Defeat may serve as well as victory to shake the soul and let the glory out.
Edwin Markham

It is better to rust out than wear out.
Edwin Markham

Ah, great it is to believe the dream as we stand in youth by the starry stream; but a greater thing is to fight life through and say at the end, the dream is true!
Edwin Markham

We have ground for believing that a noble form of socialism existed among the prehistoric and primitive people on this planet, the people that broke into restless groups after the ancient Deluge and went wandering over the globe. For we find a socialist tendency in all the barbaric tribes of earth.
Edwin Markham

The thing that is incredible is life itself. Why should we be here in this sun-illuminated universe? Why should there be green earth under our feet?
Edwin Markham

We have committed the Golden Rule to memory; let us now commit it to life.
Edwin Markham

For all your days be prepared, and meet them ever alike.
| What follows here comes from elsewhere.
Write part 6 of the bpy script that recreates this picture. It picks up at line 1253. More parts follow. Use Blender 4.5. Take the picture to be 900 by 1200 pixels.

When you are the anvil, bear - when you are the hammer, strike.
Edwin Markham

To throw oneself to the side of the oppressed is the only dignified thing to do in life.
Edwin Markham

Oft when the white, still dawn lifted the skies and pushed the hills apart, I have felt it like a glory in my heart.
Edwin Markham

Few cities have been more definitely impressed upon the imagination of the world than San Francisco, this gray-hilled city on the peninsula by the hospitable bay, where Saint Francis protects the ships as he protected the birds of Assisi.
Edwin Markham

'Custom is the great deadener.' There is no doubt that we of the white race are going on obliviously supporting customs that would seem abhorrent and incredible to a higher and more brotherly civilization.
Edwin Markham

Spain held the doctrine (and was right in holding it) that every human enterprise should stand on two pillars - the temporal and the spiritual. To depend upon one of these pillars alone is to call down final failure upon any undertaking.
Edwin Markham

Force cannot transmit a moral principle: moral ideas can be received only through the reason of the heart.
Edwin Markham

In my boyhood, cattle-raising ran almost neck and neck with grain-raising. In my secluded little valley in the Suisun Hills, the rodeo was the most exhilarating spectacle in the round year.
Edwin Markham

It is doubtless true that men are bad because they are unhappy. If anyone could give them real happiness, the happiness of brotherhood, they would all want to live the true and brotherly life.
Edwin Markham

Big money is not a good thing for a little soul: it will only ensnare his feet, and he will fall to his ruin. Wealth is safe only for those who have a wealth of wisdom.
Edwin Markham

Every man on the planet should do some physical work: he should help in the bread-labor of mankind. He should also do some of the intellectual work: he should help in the thought-labor of mankind. In a word, every thinker should work, and every worker should think.
Edwin Markham

Bierce radiates brilliancy, and perhaps no other man of letters ever had a more ready command of condensed expression. For him, each word has its unique place in the peerage of words, and he would not use a word out of place any sooner than he would thrust an ape into a captain's saddle.
Edwin Markham

Use and beauty - these should be the ends of all human effort. But the competitive struggle swings us away from this high ground and plunges us into a quagmire fight for cheap goods and cheap labor.
Edwin Markham

Greed and Gain, grim guardians of the great god Mammon, continually cry in the ears of the poor, 'Give us your little ones!' And forever do the poor push out their little ones at the imperious ukase, feeding the children to a blind Hunger that is never filled.
Edwin Markham

The open street, like the open sea, is an inviting thing to the mind of man. It is one of the few places where all may meet as equals under sun or rain; but only a John Bunyan could adequately portray the danger of the cities with their pitfalls for the young unguarded feet.
Edwin Markham

Is it not a grotesque civilization which sends missionaries across the sea to save the souls of the heathen, and yet permits conditions at home that debauch the children at our very doors?